Large, fragile, or antique furniture items require specialized handling knowledge. Swing gang members learn to use moving straps and dollies efficiently, how to disassemble and reassemble furniture for transport without damaging joints or finish, how to wrap mirrors and artwork so they survive the truck ride, and how to load a production truck so heavy items are secured and lighter items protected. A prop house rental that comes back damaged is a charge against the art department budget that can strain the set decorator's relationship with that vendor for future productions.

Spatial Awareness and Visual Composition

Dressing a set is not the same as decorating a room for living. Set dressing is designed to be photographed from specific angles, lit by the gaffer, and inhabited by actors performing specific blocking. Swing gang members need spatial awareness to understand how furniture placement affects the camera frame, how background dressing reads at depth behind foreground action, and how the set decorator's arrangements will translate from the three-dimensional stage to the two-dimensional screen.

This visual awareness develops through time on set watching how the director of photography responds to set dressing decisions. Experienced swing gang members anticipate DP needs — keeping walkways clear for dolly tracks, ensuring practical lamps are in positions where they can be rigged and dressed simultaneously, and avoiding dressing choices that create lighting problems in the background of the frame.

Following the Set Decorator's Vision

The ability to execute someone else's creative vision faithfully and quickly is perhaps the most important professional skill for a swing gang member. The set decorator has made hundreds of specific choices about how a set should look and feel. The swing gang's job is to realize those choices exactly as intended, without improvising or substituting personal preferences. This requires active listening during set dressing discussions, asking clarifying questions before executing rather than assuming, and checking in with the leadman when a piece does not fit where it was planned to go.

Swing gang members who attempt to redesign the set decorator's arrangements based on personal taste — without instruction — quickly lose their place in the call rotation. The set decorator is the creative authority; the swing gang is their hands.

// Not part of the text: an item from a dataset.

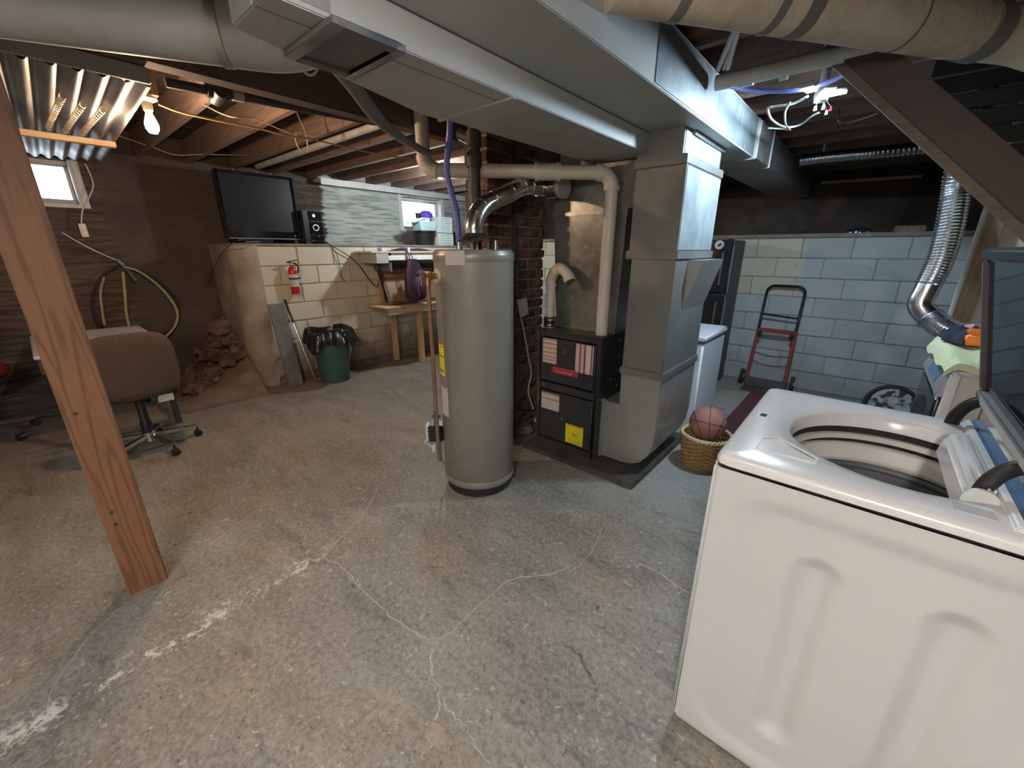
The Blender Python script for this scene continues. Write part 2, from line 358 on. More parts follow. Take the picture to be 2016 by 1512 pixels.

Time Management Under Pressure

Film productions run on tight schedules where a swing gang that misses their prep deadline ripples into delays for the camera crew, which costs thousands of dollars per hour. Managing multiple simultaneous tasks — furniture being delivered while another section of the set needs to be dressed while the truck is being loaded for a second location — requires strong organizational instincts and the ability to triage work under time pressure without losing attention to detail.

Leadmen prize swing gang members who can accurately estimate how long a task will take and communicate early when a deadline is at risk, rather than discovering at the last moment that the set is not ready. Honest time communication is a professional skill on any production floor.

Collaborative Communication

The swing gang works in close coordination with construction, props, locations, the art director, and the shooting crew. Clear, respectful communication with each of these groups — and the ability to shift quickly when the shooting schedule changes — is essential. Swing gang members who create friction with the AD department, props crew, or location managers by overstepping boundaries or communicating poorly find their calls dry up quickly, even if their set dressing work is technically excellent. Film crews are small, tight-knit communities where reputation moves faster than any resume.